DATA PROVIDED
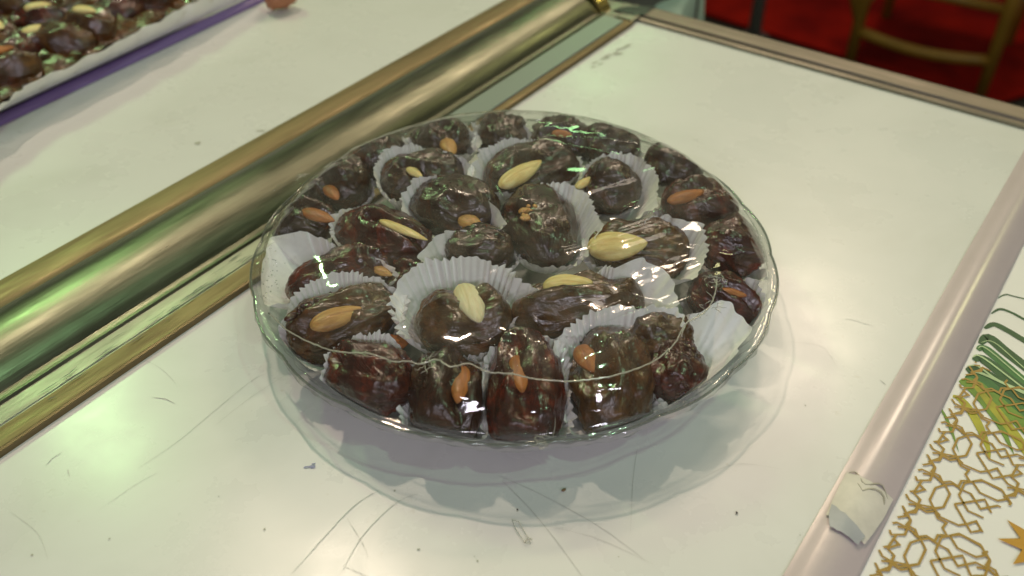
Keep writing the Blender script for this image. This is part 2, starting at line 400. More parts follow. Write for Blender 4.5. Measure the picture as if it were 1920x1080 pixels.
# back frame
mb = MB()
prism(mb, [(0, 0)], 0, 0, 1) if False else None
def prism_u(mb, prof, u0, u1, nu=1, mi=None):   # profile in (along, z), extruded across
    n = len(prof); vs = []
    for i in range(nu+1):
        u = u0+(u1-u0)*i/nu
        for (a, z) in prof: vs.append(au(a, u, z))
    k = len(mb.v); mb.v += vs
    mb.f += [(k+i*n+j, k+i*n+j+1, k+(i+1)*n+j+1, k+(i+1)*n+j) for i in range(nu) for j in range(n-1)]
    mb.m += [(mi[j] if mi else 0) for i in range(nu) for j in range(n-1)]
prism_u(mb, [(.3655, -.004), (.3655, .0022), (.3672, .0030), (.3690, .0030), (.3700, .0022), (.3715, .0022), (.3722, .0040), (.3885, .0040), (.3925, .0028), (.3945, -.002), (.3945, -.03)], -.1345, .60, 1)
fr = mb.build('back_frame', [M_FRAME], ctr, smooth=False)
# black corner cap
mb = MB(); vs = []
for k in range(13):
    q = math.radians(90+90*k/12); r0 = .030
    for (rr, z) in ((0.006, .0046), (.022, .0046), (.0275, .0030), (.029, -.02)):
        vs.append(au(.3655+rr*math.sin(q), -.1330+rr*math.cos(q), z))
mb.add(vs, [(k*4+j, k*4+j+1, (k+1)*4+j+1, (k+1)*4+j) for k in range(12) for j in range(3)])
mb.build('corner_cap', [plain('dark_grey_plastic', (.045, .055, .045), .4)], ctr, smooth=True)
# rounded edge trim on the right
mb = MB(); prof = []
for k in range(17):
    t = k/16; u = .1705+.0245*t; z = .0026*math.sin(math.pi*t)**1.4+(-.004*t*t)+.0004
    prof.append((u, z))
prof.append((.1952, -.008))
prism(mb, prof, -.6, .366, 48)
for v in mb.v: v.z += .0008*noise.noise(Vector((v.x*14, v.y*14, 1)))
def trim_mat():
    m, nt, p = new('glossy_edge_trim')
    no, cr = noise_ramp(nt, 10, [(.3, (.50, .42, .43)), (.7, (.56, .48, .49))], detail=4)
    nt.links.new(cr.outputs[0], p.inputs['Base Color']); p.inputs['Roughness'].default_value = .40
    p.inputs['Coat Weight'].default_value = .8; p.inputs['Coat Roughness'].default_value = .2
    no2, cr2 = noise_ramp(nt, 40, [(.2, (0,)*3), (.8, (1,)*3)], detail=3)
    b = bump(nt, cr2.outputs[0], .15, .002); nt.links.new(b.outputs[0], p.inputs['Normal'])
    return m
M_TRIM = trim_mat()
trim = mb.build('edge_trim', [M_TRIM], ctr, smooth=True)
def trim_z(u):
    t = min(1, max(0, (u-.1705)/.0245)); return .0026*math.sin(math.pi*t)**1.4-.004*t*t+.0004
# torn patch on the trim
def patch(name, poly, m, dz, parent, rows=8):
    # poly: (a,u) pairs of left / right edges
    vs = []; n = len(poly)
    for i, (a, ul, ur, da) in enumerate(poly):
        for k in range(rows+1):
            t = k/rows; u = ul+(ur-ul)*t
            vs.append(au(a+da*t+.0006*noise.noise(Vector((k*1.3, i*2.1, dz*900))), u, trim_z(u)+dz+.0006*noise.noise(Vector((k*.7, i*.9, 3)))))
    fs = [(i*(rows+1)+k, i*(rows+1)+k+1, (i+1)*(rows+1)+k+1, (i+1)*(rows+1)+k) for i in range(n-1) for k in range(rows)]
    return mesh(name, vs, fs, m, parent)
def pa(px, py, z=.004):
    p = at(px, py, z); return p.dot(D), p.dot(N)
tp = patch('torn_patch', [(-.0185, .1735, .1915, -.003), (-.010, .1730, .1925, -.004), (.000, .1725, .1935, -.004), (.008, .1725, .1935, .001)],
           plain('bare_cream_core', (.66, .62, .55), .5, vary=.12, vscale=60), .0009, ctr)
patch('torn_patch', [(-.0245, .1770, .1895, .000), (-.0185, .1745, .1900, -.001), (-.0125, .1735, .1905, -.006)],
      plain('bare_grey_core', (.42, .43, .45), .5, vary=.1, vscale=60), .0014, ctr)
lip = MB()
lp = [au(.0075+.0025*math.sin(k*.8)+.001*t, .1725+.021*t, trim_z(.1725+.021*t)+.0007) for k, t in enumerate([i/14 for i in range(15)])]
lip.tube(lp, [.00015+.0003*math.sin(math.pi*i/14) for i in range(15)], 6)
lip.tube([p+D*-.004+N*.001*math.sin(i) for i, p in enumerate(lp[3:])], [.0002+.0004*math.sin(math.pi*i/11) for i in range(12)], 6)
lip.build('torn_edge', [plain('torn_film_edge', (.42, .38, .30), .3, coat=.6)], ctr, smooth=True)
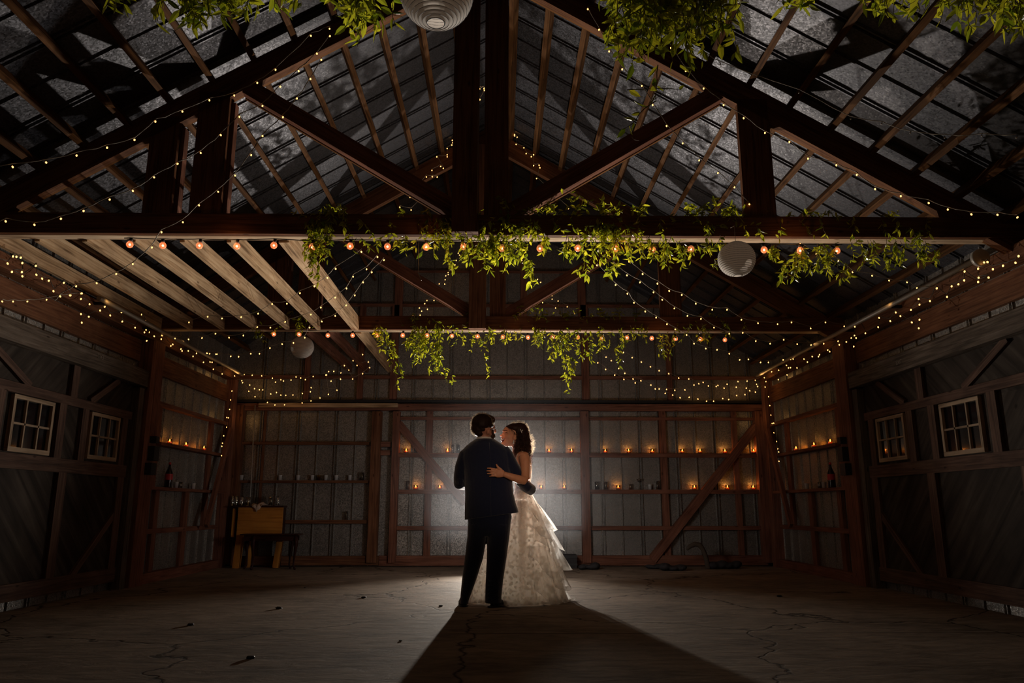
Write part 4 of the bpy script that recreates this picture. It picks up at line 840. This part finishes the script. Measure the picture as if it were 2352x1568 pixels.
bistro('row of orange globe bulbs under the nearest tie beam', [298, 374, 458, 544, 629, 717, 804, 890, 979, 1065, 1153, 1240, 1327, 1413, 1499, 1587, 1671, 1755, 1838, 1922], (562, 575), 5.86, 3.05)
bistro('row of smaller-looking globe bulbs under the second tie beam', [629, 687, 753, 810, 866, 925, 981, 1038, 1097, 1155, 1213, 1270, 1327, 1383, 1440, 1497, 1552, 1608, 1665], (767, 779), 9.26, 3.03)
for x, Y in ((-2.2, 5.8), (-.6, 5.8), (1.0, 5.8), (2.4, 5.8), (-1.6, 9.2), (.2, 9.2), (2.0, 9.2)): lamp('bistro_glow', 'POINT', (x, Y, 2.98), .30, (1, .42, .16), .03)

# ------------------------------------------------------------ paper lanterns
def lantern(px, py, Y, R, label, rot=0, ztop=3.09):
    c = atY(px, py, Y); e = empty('paper_lantern', c); tag(e, label, 'lantern', 'round white paper lanterns')
    m = MB(); prof = []; N_ = 22; a0 = .24
    for i in range(N_*4+1):
        a = a0+(pi-2*a0)*i/(N_*4); sc = 1-.022*abs(sin(pi*i/4)); prof.append((R*sin(a)*sc, -R*.97*cos(a)*sc))
    m.lathe(prof, c, 40); m.build('paper_shade', 'paper', e, fix=False)
    w = MB()
    for i in range(N_+1):
        a = a0+(pi-2*a0)*i/N_; rr = R*sin(a)*1.003; z = -R*.97*cos(a); w.tube([c+Vector((rr*cos(t), rr*sin(t), z)) for t in [2*pi*k/28 for k in range(29)]], .0011 if 0 < i < N_ else .0022, 3, cap=False)
    for t in (0.3, 0.3+pi): w.tube([c+Vector((.035*R/.15*cos(t), .035*R/.15*sin(t), z)) for z in (-R*.93, 0, R*.93)], .0016, 4)
    w.build('wire_frame', 'iron', e)
    k = MB(); k.tube([c+Vector((0, 0, R*.9)), Vector((c.x, c.y, ztop)), Vector((c.x, Y+.1, ztop+.02))], .002, 4); k.build('hanging_cord', 'cord', e)
    return e
lantern(1003, -17, 2.92, .162, 'largest-looking white paper lantern, cut by the top edge of the photo')
lantern(1692, 595, 5.66, .146, 'white paper lantern hanging in front of the nearest tie beam, right of centre')
lantern(694, 797, 9.62, .150, 'small dim paper lantern behind the second tie beam at left')

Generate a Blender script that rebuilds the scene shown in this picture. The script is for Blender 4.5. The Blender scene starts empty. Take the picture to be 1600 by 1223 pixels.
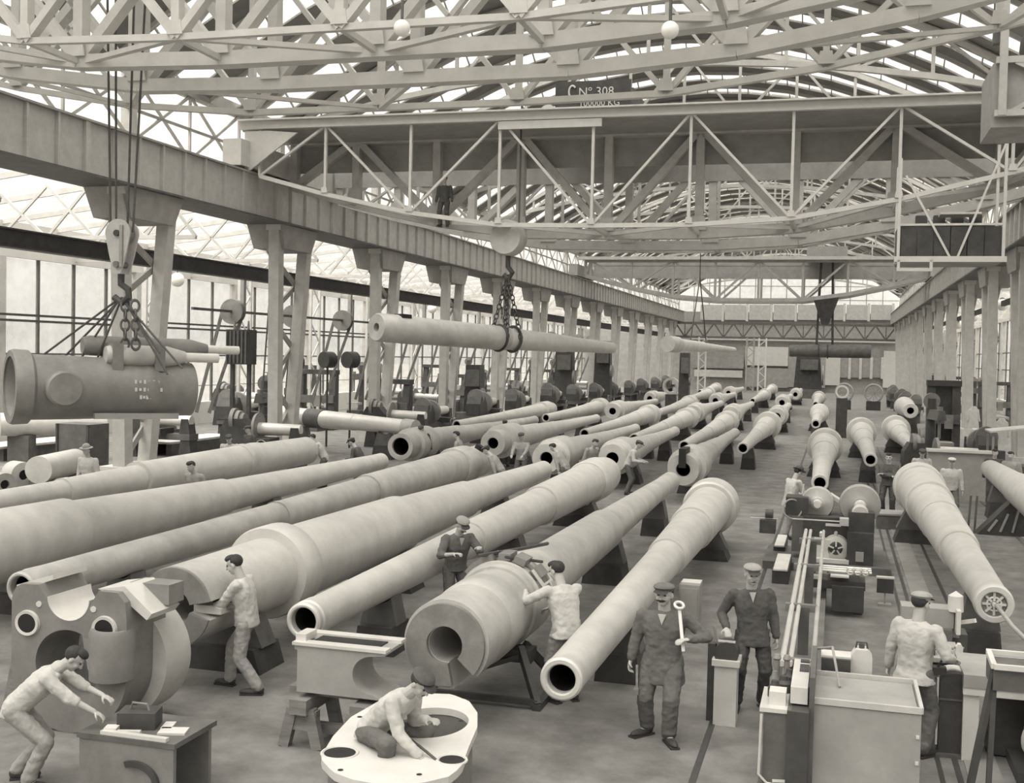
import bpy, math, random
from mathutils import Vector, Matrix, Quaternion, noise

random.seed(7)
scene = bpy.context.scene
COL = scene.collection
PI = math.pi
V = Vector

# ------------------------------------------------------------------ camera
# a plain view camera 4.3 m above the floor, looking down the hall and a little to the left
CAM_H = 4.3
PXC, PYC = 800.0, 611.5
VPY = V((1308 - PXC, 563 - PYC))          # where the hall's long axis (+Y) vanishes
VPX = V((-5500 - PXC, 407 - PYC))         # where the cross axis (-X) vanishes
FPX = math.sqrt(-(VPY.x * VPX.x + VPY.y * VPX.y))
ay = V((VPY.x, VPY.y, FPX)).normalized()
ax = -V((VPX.x, VPX.y, FPX)).normalized()
az = ax.cross(ay)
ROT = Matrix((ax, ay, az))                # camera (right, down, forward) -> world
cam_data = bpy.data.cameras.new('camera')
cam = bpy.data.objects.new('camera', cam_data)
COL.objects.link(cam)
cam_data.sensor_width = 36.0
cam_data.lens = FPX / 1600.0 * 36.0
cam_data.clip_end = 1500
r_, d_, f_ = ROT.col[0], ROT.col[1], ROT.col[2]
cam.matrix_world = Matrix(((r_.x, -d_.x, -f_.x, 0), (r_.y, -d_.y, -f_.y, 0), (r_.z, -d_.z, -f_.z, CAM_H), (0, 0, 0, 1)))
scene.camera = cam

def ray(px, py):
    return ROT @ V((px - PXC, py - PYC, FPX))
def at(px, py, y):                        # point of that sight line standing y metres down the hall
    d = ray(px, py)
    return d * (y / d.y) + V((0, 0, CAM_H))
def atx(px, py, x):
    d = ray(px, py)
    return d * (x / d.x) + V((0, 0, CAM_H))
def gnd(px, py, h=0.0):                   # point of that sight line at height h
    d = ray(px, py)
    return d * ((h - CAM_H) / d.z) + V((0, 0, CAM_H))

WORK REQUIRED
Copy exactly the lines from the line containing "Generate a Blender" through the last line of the records, both included, and omit every picture.

EXERCISE OUTPUT
Generate a Blender script that rebuilds the scene shown in this picture. The script is for Blender 4.5. The Blender scene starts empty. Take the picture to be 1600 by 1223 pixels.
import bpy, math, random
from mathutils import Vector, Matrix, Quaternion, noise

random.seed(7)
scene = bpy.context.scene
COL = scene.collection
PI = math.pi
V = Vector

# ------------------------------------------------------------------ camera
# a plain view camera 4.3 m above the floor, looking down the hall and a little to the left
CAM_H = 4.3
PXC, PYC = 800.0, 611.5
VPY = V((1308 - PXC, 563 - PYC))          # where the hall's long axis (+Y) vanishes
VPX = V((-5500 - PXC, 407 - PYC))         # where the cross axis (-X) vanishes
FPX = math.sqrt(-(VPY.x * VPX.x + VPY.y * VPX.y))
ay = V((VPY.x, VPY.y, FPX)).normalized()
ax = -V((VPX.x, VPX.y, FPX)).normalized()
az = ax.cross(ay)
ROT = Matrix((ax, ay, az))                # camera (right, down, forward) -> world
cam_data = bpy.data.cameras.new('camera')
cam = bpy.data.objects.new('camera', cam_data)
COL.objects.link(cam)
cam_data.sensor_width = 36.0
cam_data.lens = FPX / 1600.0 * 36.0
cam_data.clip_end = 1500
r_, d_, f_ = ROT.col[0], ROT.col[1], ROT.col[2]
cam.matrix_world = Matrix(((r_.x, -d_.x, -f_.x, 0), (r_.y, -d_.y, -f_.y, 0), (r_.z, -d_.z, -f_.z, CAM_H), (0, 0, 0, 1)))
scene.camera = cam

def ray(px, py):
    return ROT @ V((px - PXC, py - PYC, FPX))
def at(px, py, y):                        # point of that sight line standing y metres down the hall
    d = ray(px, py)
    return d * (y / d.y) + V((0, 0, CAM_H))
def atx(px, py, x):
    d = ray(px, py)
    return d * (x / d.x) + V((0, 0, CAM_H))
def gnd(px, py, h=0.0):                   # point of that sight line at height h
    d = ray(px, py)
    return d * ((h - CAM_H) / d.z) + V((0, 0, CAM_H))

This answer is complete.